Stupid Bastards: March 2013
Welcome to the "Stupid Bastards" monthly article where the writers of Comic Bastards come together and pick their worst or bad moments in the industry ranging from actual comic issues, to news and even the entertainment industry. Kick your shoes off and enjoy the read, but don't forget to check out the "Lucky Bastards" article prior to this.
Ed: The "M Word" Controversy
Of all the things to get worked up over, a well-intentioned but ham-fisted speech by a B-list superhero is amongst the most pointless. It's no fun to see my favorite message boards and twitter feed flooded by people rushing to take offence on one side and people saying offensive things on the other. Rick Remender's "hobo piss" response was like a red rag to a bull; come on people - we should all be rising above this crap.
Steve: DC Comics – WTF Year
Like most everyone reading this, I grew up on three things: pop rocks, Teenage Mutant Ninja Turtle Pies and DC Comics. The latter particularly instilled a healthy obsession within me that continues to this day ... or should I say yesterday? Don’t get me wrong, there remain a few books at DC that I simply refuse to give up, but mostly in the way that you’re still friends with that douchebag just because you’ve been friends with him for so long. Because of recent shake ups and unceremonious creator exits, I just find myself finally losing my faith in the brand, which really sucks.
With Andy Diggle leaving Action Comics (a title I was really looking forward to seeing him re-energize with artist Tony Daniel ... who has now also left the book), Joshua Hale Fialkov leaving his Green Lantern projects in the dark and the much ballyhooed comic kerfuffle that forced Chris Sprouse to leave anti-gay mouthpiece Orson Scott Card’s now-abandoned Adventures of Superman, it’s hard not to see DC as a big, fat fuck-up.
Thing is, it feels like DC just needs to sit down, rethink their general direction, admit that they’ve grown sloppy and do a bit of house cleaning. I do truly believe they can reestablish the foundations that made the New 52 so exciting, as well as reignite why I fell in love with the company in the first place. I really do. But these untimely, very public boners need to stop popping up all over the place, otherwise DC is just going to end up dry humping itself to death.
Samantha: Dredd 2 Not Happening
I was never a Dredd fan until this new movie came out. Now, I want more Dredd. Nothing more to say, but let us make this a cult classic so they will have to make a second.

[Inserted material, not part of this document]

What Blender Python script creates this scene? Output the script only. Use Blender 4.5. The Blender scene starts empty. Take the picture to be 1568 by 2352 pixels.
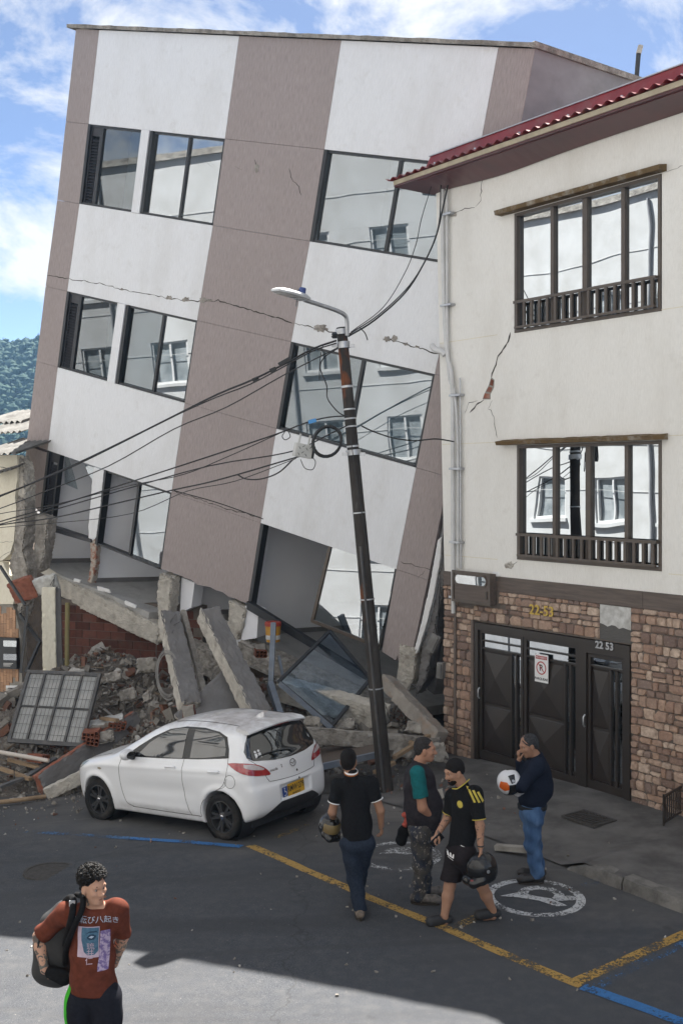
import bpy, bmesh, math, random
import numpy as np
from mathutils import Vector, Matrix, Quaternion
from mathutils.bvhtree import BVHTree

scene = bpy.context.scene
COL = scene.collection
R = math.radians
random.seed(7)

# ---------------------------------------------------------------- camera
FPX, YH, HC = 2500.0, 1100.0, 4.55          # focal length and horizon in 1568 x 2352 units, eye height
cam_d = bpy.data.cameras.new('camera')
cam_d.sensor_fit = 'HORIZONTAL'; cam_d.sensor_width = 36.0
cam_d.lens = FPX / 1568.0 * 36.0
cam_d.shift_y = -(1176.0 - YH) / 1568.0
cam_d.clip_start = 0.05; cam_d.clip_end = 4000
cam = bpy.data.objects.new('camera', cam_d); COL.objects.link(cam)
cam.location = (0, 0, HC); cam.rotation_euler = (R(90), 0, 0)
scene.camera = cam

# ---------------------------------------------------------------- sky, sun, exposure
SUN = Vector((0.135, 0.70, 1.0)).normalized()
world = bpy.data.worlds.new('World'); scene.world = world; world.use_nodes = True
wt = world.node_tree; wt.nodes.clear()
def wn(t, **k):
    n = wt.nodes.new(t)
    for a, b in k.items(): setattr(n, a, b)
    return n
sky = wn('ShaderNodeTexSky', sky_type='NISHITA', sun_disc=False)
sky.sun_elevation = math.asin(SUN.z); sky.sun_rotation = math.atan2(SUN.x, SUN.y)
sky.altitude = 2100; sky.air_density = 0.5; sky.dust_density = 1.6; sky.ozone_density = 1.0
tc = wn('ShaderNodeTexCoord')
mp = wn('ShaderNodeMapping'); mp.inputs['Scale'].default_value = (1.0, 1.0, 1.7); mp.inputs['Location'].default_value = (0.31, 0.12, 0.08)
wt.links.new(tc.outputs['Generated'], mp.inputs['Vector'])
nz = wn('ShaderNodeTexNoise'); nz.inputs['Scale'].default_value = 5.2; nz.inputs['Detail'].default_value = 9; nz.inputs['Roughness'].default_value = 0.62; nz.inputs['Distortion'].default_value = 0.35
wt.links.new(mp.outputs['Vector'], nz.inputs['Vector'])
cr = wn('ShaderNodeValToRGB'); cr.color_ramp.elements[0].position = 0.425; cr.color_ramp.elements[1].position = 0.555
wt.links.new(nz.outputs['Fac'], cr.inputs['Fac'])
mx = wn('ShaderNodeMix', data_type='RGBA')
wt.links.new(cr.outputs['Color'], mx.inputs['Factor']); wt.links.new(sky.outputs['Color'], mx.inputs['A'])
mx.inputs['B'].default_value = (5.0, 5.0, 5.0, 1)
bg = wn('ShaderNodeBackground'); bg.inputs['Strength'].default_value = 0.05
wt.links.new(mx.outputs['Result'], bg.inputs['Color'])
wo = wn('ShaderNodeOutputWorld'); wt.links.new(bg.outputs['Background'], wo.inputs['Surface'])

sun_d = bpy.data.lights.new('sun', 'SUN'); sun_d.energy = 5.0; sun_d.angle = R(0.4); sun_d.color = (1.0, 0.955, 0.88)
sun = bpy.data.objects.new('sun', sun_d); COL.objects.link(sun); sun.location = (5, 20, 40)
sun.rotation_euler = (-SUN).to_track_quat('-Z', 'Y').to_euler()

vs = scene.view_settings
vs.view_transform = 'Standard'; vs.look = 'None'; vs.exposure = 2.0; vs.gamma = 1.0; vs.use_curve_mapping = False
scene.display_settings.display_device = 'sRGB'
scene.cycles.max_bounces = 8; scene.cycles.diffuse_bounces = 5; scene.cycles.glossy_bounces = 4
scene.cycles.transparent_max_bounces = 12; scene.cycles.caustics_reflective = False; scene.cycles.caustics_refractive = False
scene.cycles.use_denoising = True

# ---------------------------------------------------------------- helpers
def at(px, py, D):
    """point seen at (px, py) of the 1568-wide picture, D metres deep"""
    return Vector(((px - 784) / FPX * D, D, HC - (py - YH) / FPX * D))
def smooth(x, a, b):
    t = min(1, max(0, (x - a) / (b - a))); return t * t * (3 - 2 * t)
DL = (-0.79, 0.62)                                   # direction in which the street falls
def gz(x, y):
    t = (x + 1.02) * DL[0] + (y - 14.7) * DL[1] + 1.4
    t = min(t, 26 + 0.05 * (t - 26)) if t > 26 else t
    return -0.09 * 0.6 * math.log1p(math.exp(min(60, t / 0.6))) if t < 30 else -0.09 * t
def ground(px, py, dz=0.0):
    D = 12.0
    for _ in range(40):
        x = (px - 784) / FPX * D
        D = (HC - gz(x, D) - dz) * FPX / (py - YH)
    x = (px - 784) / FPX * D
    return Vector((x, D, gz(x, D) + dz))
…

Jordan: The Walking Dead Season Finale (Spoiler Warning)
For all the praise I have to sing of this season of The Walking Dead I have to say, what a goddamn disappointment of an ending! Are you kidding me?! We were teased all the way back at the end of season two with the prison, but we all knew what that really meant, The Governor. We were ready for a real villain in The Walking Dead and we were pumped when we got him. David Morrisey did a great job with a different yet still excellent take on the notorious villain, all season an all-out war between Rick and the Governor was held tantalizingly in front of our noses, and tension was expertly built. By the scene in the finale where the Gov. made his move I was literally sweating on my couch, the buildup, here is comes! Here it comes! annnddd—nothing, all that and The Governor just kind of says, “nah fuck this jazz” and were left feeling as used as a tissue crumpled up under the bed of a pent up teenager.
Andrea dying?! That was your card?! Really?! I tell myself that that shit was an early April Fool’s joke some troll of a writer cooked up. So many of us jokingly talked about it, wished for it and they gave it to us. I had to actually laugh aloud during the whole bit, imagining the tongue held hard in the cheek of the writer as he wrote such a dramatic and fond farewell to such a terrible character. All fine. But robbing us of the battle, jacking us up with that terrifically badass bit with the Gatling gun and the rocket launchers, only to have the villain turn tail at the last second? Come on, that was just cheap.
Dustin: Angela Hanging Out With Ultron
Fuck this noise. I don't give a shit about the ending of Age of Ultron and I find this all incredibly dumb. It feels like what happened to DC back when they were on top of the comic game and started buying up all these characters from other companies just because they could. How did that turn out you ask? They had to reboot and now they're back in second place. I guess this is actually good news if you're a DC fan since in ten years Marvel will just have to do a full reboot to fix whatever other characters they decide to merge with the 616 Universe.
Matt: The TMNT Movie In General
This has just been the epitome of stupid. First, Michael Bay is in charge, which is bad enough, but then April O’Neil is being play by Megan Fox. Please, just shoot me. This is followed up by the Turtles being cast as every random ass actor under the sun, including an underwear model that played Aquaman on Smallville. I can tell you right now, I love the Turtles to death, but I am not going to waste my money to go see this crap. Please Hollywood; stop trying to destroy my childhood.